I was recently approached by a young colleague who had read my article What "100% of Our Code Is Written by AI" Actually Means. Their significant other is a junior developer, and worried about their future. They asked me, "What should they do?"
None can say for certain, but for me, it comes down to a couple of things:
smart people will always be in demand.
coding is moving toward "conducting agents", which is very like managing teams of people, and requires those same skills -- clear communications (the #1 skill to develop), critical thinking and judgement, breaking larger problems down into component parts, navigating politics...EQ will be a person-based skill for a while yet.
if humans have a psychological need for work and productivity (I certainly do, but is it an inherent human need?), we'll create jobs to satisfy it. Humans are endlessly creative.
I would recommend that he spend any time he can coding with the AI tools. Building and exploring frameworks. Trying to find the limits. Creating apps, websites, desktop tools, add-ins, personal problem-solvers, whatever.
The tools are changing fast. Right now, old guys (✋) with long devt histories are better with the tools because we have the team management skills...but the faster things evolve, the more advantages go to young, pliable brains to soak up what matters and rely on horsepower rather than stored wisdom.
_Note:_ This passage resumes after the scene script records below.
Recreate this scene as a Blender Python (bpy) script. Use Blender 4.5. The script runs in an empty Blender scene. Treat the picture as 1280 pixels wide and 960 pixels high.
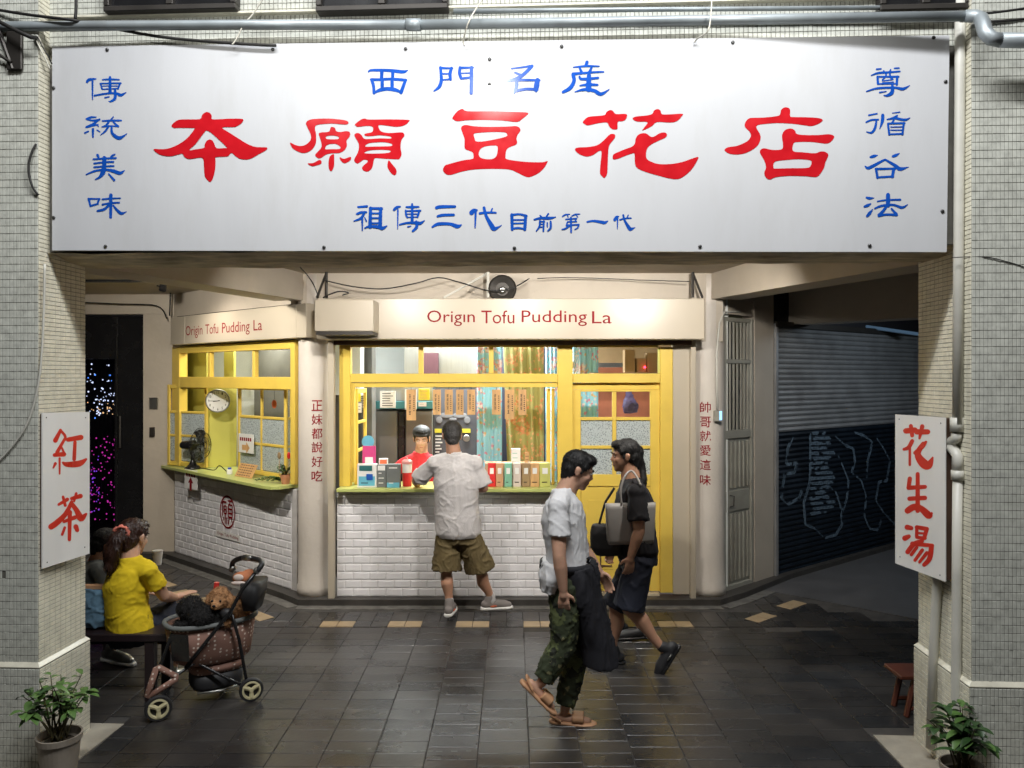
import bpy, math, random
from mathutils import Vector, Matrix, noise
random.seed(7)
R = math.radians
S = bpy.context.scene
COL = S.collection

# ---------------------------------------------------------------- camera
F_PX, CX, HZ, CAMZ = 980.0, 640.0, 470.0, 2.1
cd = bpy.data.cameras.new('camera'); cam = bpy.data.objects.new('camera', cd); COL.objects.link(cam)
cam.location = (0, 0, CAMZ); cam.rotation_euler = (R(90), 0, 0)
cd.sensor_width = 36; cd.lens = 36 * F_PX / 1280; cd.shift_y = -10 / 1280
cd.clip_start = .05; cd.clip_end = 2000
S.camera = cam
# ---------------------------------------------------------------- world (night sky) and exposure
W = bpy.data.worlds.new('World'); S.world = W; W.use_nodes = True
wn = W.node_tree; bg = wn.nodes['Background']
sky = wn.nodes.new('ShaderNodeTexSky'); sky.sky_type = 'NISHITA'; sky.sun_disc = False
sky.sun_elevation = R(4); sky.sun_rotation = R(180)
wn.links.new(sky.outputs[0], bg.inputs[0]); bg.inputs[1].default_value = .004
S.view_settings.view_transform = 'Standard'; S.view_settings.look = 'None'
S.view_settings.exposure = 0; S.view_settings.gamma = 1

def lamp(name, kind, loc, target, power, color, **kw):
    d = bpy.data.lights.new(name, kind); o = bpy.data.objects.new(name, d); COL.objects.link(o)
    o.location = loc; d.energy = power; d.color = color
    v = Vector(target) - Vector(loc); o.rotation_euler = v.to_track_quat('-Z', 'Y').to_euler()
    for k, a in kw.items(): setattr(d, k, a)
    return o
# added key light high before the board, unseen, widened for even lighting, cool white
lamp('street_key_light', 'AREA', (0, 1.9, 6.3), (0, 4.4, 1.6), 320, (.98, .99, 1.0), shape='RECTANGLE', size=4.8, size_y=.25)
# three small floodlights above the board
for x, p, z in ((-1.32, 20, 4.0), (-.19, 30, 3.93), (1.22, 20, 3.98)):
    lamp('flood_light', 'SPOT', (x, 3.24, z), (x, 4.3, 1.6), p, (1, .98, .92), spot_size=R(170), spot_blend=.6, shadow_soft_size=.05)
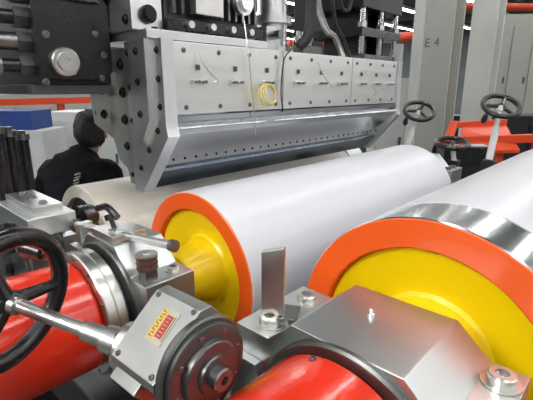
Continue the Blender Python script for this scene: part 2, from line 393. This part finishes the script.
MB().obox(c-Z*.08-X*.02, (X, Y, Z), (.14, .22, .09)).build('lower_block', M['dsteel'], t, .006)
for k in range(3): bolt(c+Z*.065+Y*(-.1+k*.1), Z, .012, t)
kn = atD(14, 236, 1.42)
MB().lathe([(0, 0), (0, .05), (.02, .055), (.04, .055), (.045, .045), (.045, .02), (.055, .018), (.055, 0)], kn, (-X-.3*Y), 32).build('knob', M['black'], t)
MB().cyl(kn, kn+X*.12, .02).build('knob_shaft', M['steel'], t)
kn2 = atD(92, 214, 1.66)
MB().lathe([(0, 0), (0, .04), (.03, .045), (.06, .045), (.06, 0)], kn2, (-X-.3*Y), 32).build('knob', M['black'], t)
MB().cyl(kn2, kn2+Vector((-.02, .1, -.06)), .014).build('knob_shaft', M['steel'], t)
# ------------------------------------------------------------------ die
DX0, DX1 = .955, 2.745
t = thing('extrusion_die', 'long polished steel sheet extrusion die above the rollers', 'die', (1.85, 1.6, 1.58))
xs = [DX0, 1.58, 2.19, DX1]
for i in range(3):
    a, b = xs[i]+.003, xs[i+1]-.003
    mo = MB().bx(a, b, 1.36, 1.50, 1.90, 2.165).build('heater_block', M['mod'], t, .004)
    for q in (.08, .36, .64, .92):
        x = a+(b-a)*q
        bolt((x, 1.36, 2.135), -Y, .007, mo, M['dsteel'])
        bolt((x, 1.36, 1.925), -Y, .007, mo, M['dsteel'])
    for q in (.18, .5, .82):
        x = a+(b-a)*q
        MB().bx(x-.035, x+.035, 1.346, 1.361, 2.012, 2.030).build('clip_strip', M['bright'], mo, .002)
        MB().cyl((x-.02, 1.347, 2.021), (x-.02, 1.325, 2.021), .006, seg=12).build('fitting', M['dsteel'], mo)
        MB().cyl((x+.02, 1.347, 2.021), (x+.02, 1.330, 2.021), .006, seg=12).build('fitting', M['dsteel'], mo)
        MB().bx(x-.008, x+.008, 1.354, 1.361, 2.065, 2.085).build('latch', M['iron'], mo)
MB().bx(DX0, DX1, 1.50, 1.86, 1.92, 2.15).build('core', M['dsteel'], t, .004)
MB().bx(DX0, DX1, 1.348, 1.80, 1.874, 1.894).build('ledge', M['polish'], t)
MB().prism([(1.375, 1.874), (1.345, 1.848), (1.345, 1.825), (1.50, 1.672), (1.84, 1.80), (1.86, 1.874)], (DX0, 0, 0), Y, Z, X, DX1-DX0).build('upper_jaw', M['polish'], t)
MB().prism([(1.502, 1.672), (1.492, 1.660), (1.57, 1.578), (1.60, 1.578), (1.72, 1.70), (1.84, 1.80)], (DX0+.004, 0, 0), Y, Z, X, DX1-DX0-.008).build('lip', M['bluish'], t)
nrm = Vector((0, -.148, -.15)).normalized()
for k in range(30):
    x = DX0+.05+k*(DX1-DX0-.1)/29
    q = Vector((x, 1.462, 1.7095))
    MB().cyl(q, q+nrm*.004, .005, seg=10).build('lip_screw', M['hole'], t)
for x, d in ((DX0-.055, .053), (DX1+.002, .043)):
    e = MB().prism([(1.345, 2.17), (1.345, 1.865), (1.335, 1.82), (1.54, 1.575), (1.60, 1.575), (1.60, 2.17)], (x, 0, 0), Y, Z, X, d).build('end_plate', M['bright'], t)
    e2 = MB().prism([(1.604, 2.15), (1.604, 1.60), (1.64, 1.60), (1.66, 1.66), (1.72, 1.69), (1.76, 1.78), (1.93, 1.84), (1.95, 2.02), (1.84, 2.06), (1.80, 2.15)], (x+.004, 0, 0), Y, Z, X, d-.004).build('end_plate', M['ground'], t)
    if x < 1:
        for (y, z, r) in ((1.375, 2.13, .009), (1.375, 2.03, .009), (1.375, 1.93, .009), (1.40, 1.84, .009), (1.47, 1.76, .009), (1.54, 1.68, .009), (1.575, 2.13, .010), (1.575, 2.0, .010), (1.575, 1.87, .010)):
            bolt((x, y, z), -X, r, e, M['hole'])
        for (y, z, r) in ((1.645, 2.09, .015), (1.645, 1.98, .015), (1.645, 1.87, .015), (1.645, 1.76, .013), (1.88, 1.98, .013), (1.88, 1.89, .013), (1.74, 2.09, .012), (1.62, 1.64, .008)):
            bolt((x+.004, y, z), -X, r, e2, M['hole'])
        MB().prism([(1.42, 2.172), (1.42, 1.88), (1.49, 1.78), (1.545, 1.78), (1.535, 2.172)], (x-.022, 0, 0), Y, Z, X, .022).build('clamp_plate', M['bright'], e)
        for (y, z) in ((1.48, 2.13), (1.48, 2.02), (1.48, 1.90)): bolt((x-.022, y, z), -X, .010, e, M['hole'])
        MB().prism([(1.69, 2.06), (1.70, 1.80), (1.80, 1.83), (1.82, 2.04)], (x-.034, 0, 0), Y, Z, X, .038).build('clamp_plate', M['steel'], e2)
        bolt((x-.034, 1.75, 1.99), -X, .014, e2, M['hole']); bolt((x-.034, 1.75, 1.89), -X, .014, e2, M['hole'])
        MB().bx(x-.016, x+.004, 1.84, 1.86, 1.83, 2.05).build('edge_bar', M['steel'], e2)
# adapter on top
t = thing('feed_adapter', 'silver flanged block and grey finned motor sitting on the left part of the die', 'adapter', (1.2, 1.65, 2.165))
MB().bx(.88, 1.52, 1.40, 1.84, 2.173, 2.205).build('base_plate', M['bright'], t, .004)
for k in range(8): bolt((.93+k*.077, 1.425, 2.205), Z, .012, t, M['hole'])
MB().bx(.86, .99, 1.46, 1.82, 2.205, 2.40).build('block', M['bright'], t, .004)
for (y, z) in ((1.50, 2.24), (1.50, 2.36), (1.78, 2.24), (1.78, 2.36), (1.64, 2.24)): bolt((.86, y, z), -X, .013, t, M['hole'])
MB().lathe([(-.05, 0), (-.05, .06), (-.025, .06), (-.025, .085), (0, .085), (0, 0)], (.86, 1.64, 2.40), X, 48).build('flange', M['dsteel'], t)
for k in range(2): MB().lathe([(0, 0), (0, .032), (.015, .032), (.015, .022), (.03, .022), (.03, 0)], (.925, 1.46, 2.26+k*.09), -Y, 32).build('round_port', M['hole'], t)
MB().bx(1.00, 1.50, 1.46, 1.80, 2.215, 2.60).build('motor_body', M['iron'], t, .01)
for k in range(12): MB().bx(1.02+k*.040, 1.032+k*.040, 1.43, 1.83, 2.275, 2.64).build('cooling_fin', M['dsteel' if k > 6 else 'iron'], t)
MB().bx(1.00, 1.50, 1.415, 1.46, 2.212, 2.255).build('front_rail', M['black'], t, .004)
for k in range(4): MB().cyl((1.08+k*.11, 1.43, 2.235), (1.08+k*.11, 1.395, 2.235), .014, seg=16).build('cable_gland', M['bright'], t)
MB().bx(1.10, 1.24, 1.39, 1.44, 2.275, 2.38).build('terminal_box', M['steel'], t, .004)
MB().lathe([(0, 0), (0, .05), (.03, .05), (.03, .035), (.05, .035), (.05, 0)], (1.37, 1.43, 2.35), -Y, 32).build('end_cover', M['bright'], t)
# vertical melt pipe
t = thing('melt_pipe', 'vertical silver melt pipe rising from the middle of the die', 'pipe', (1.72, 1.58, 2.165))
MB().lathe([(0, 0), (0, .11), (.03, .11), (.03, .075), (.14, .075), (.14, .10), (.175, .10), (.175, .075), (.775, .075), (.775, 0)], (1.70, 1.54, 2.167), Z, 40).build('pipe_body', M['bright'], t)
for k in range(8):
    a = k*PI/4; bolt((1.70+.094*math.cos(a), 1.54+.094*math.sin(a), 2.197), Z, .008, t)
MB().bx(1.55, 1.62, 1.44, 1.52, 2.172, 2.28).build('valve_body', M['steel'], t, .004)
MB().cyl((1.585, 1.44, 2.24), (1.585, 1.38, 2.24), .02).build('valve_port', M['dsteel'], t)
tag(MB().tube([(1.76, 1.39, 2.94), (1.79, 1.375, 2.6), (1.80, 1.37, 2.35), (1.77, 1.37, 2.24), (1.73, 1.39, 2.195)], .027, 12).build('black_hose', M['rubber']), 'thick black hose hanging in front of the silver melt pipe', 'hose')
tag(MB().tube([(1.95, 1.5, 2.945), (1.97, 1.47, 2.5), (2.05, 1.46, 2.32), (2.18, 1.48, 2.28), (2.30, 1.5, 2.18)], .018, 12).build('braided_hose', M['steel']), 'silver braided hose curving down right of the melt pipe', 'hose')
tag(MB().tube([(2.0, 1.40, 2.945), (2.02, 1.39, 2.4), (2.14, 1.40, 2.27), (2.25, 1.42, 2.178)], .010, 10).build('cable', M['rubber']), 'thin black cable curving onto the die top', 'cable')
tag(MB().tube([(2.3, 1.44, 2.945), (2.24, 1.42, 2.5), (2.19, 1.425, 2.42), (2.13, 1.43, 2.5), (2.08, 1.43, 2.945)], .012, 10).build('cable', M['rubber']), 'black cable hanging in a loop left of the black hanger', 'cable')
t = thing('valve_manifold', 'small silver valve fitting on the die top between melt pipe and hanger', 'valve', (2.05, 1.60, 2.165))
MB().bx(1.96, 2.14, 1.54, 1.68, 2.167, 2.23).build('block', M['dsteel'], t, .004)
for k in range(3): MB().lathe([(0, 0), (0, .018), (.03, .018), (.03, .026), (.05, .026), (.05, .012), (.08, .012), (.08, 0)], (2.0+k*.05, 1.61, 2.23), Z, 16).build('port', M['bright'], t)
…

And, finally, I don't think junior engineering positions will disappear, though they will change and there will be fewer of them. Somebody needs to become those middle-managers conducting the agent teams...rather than being pyramid-shaped, I think hiring will be house-shaped, with incentives to hire fewer junior folks but keep them longer.
I've written a few pieces that speak to where this is going and what skills are needed--but would love to know your perspective. Are you a young professional? What do you see?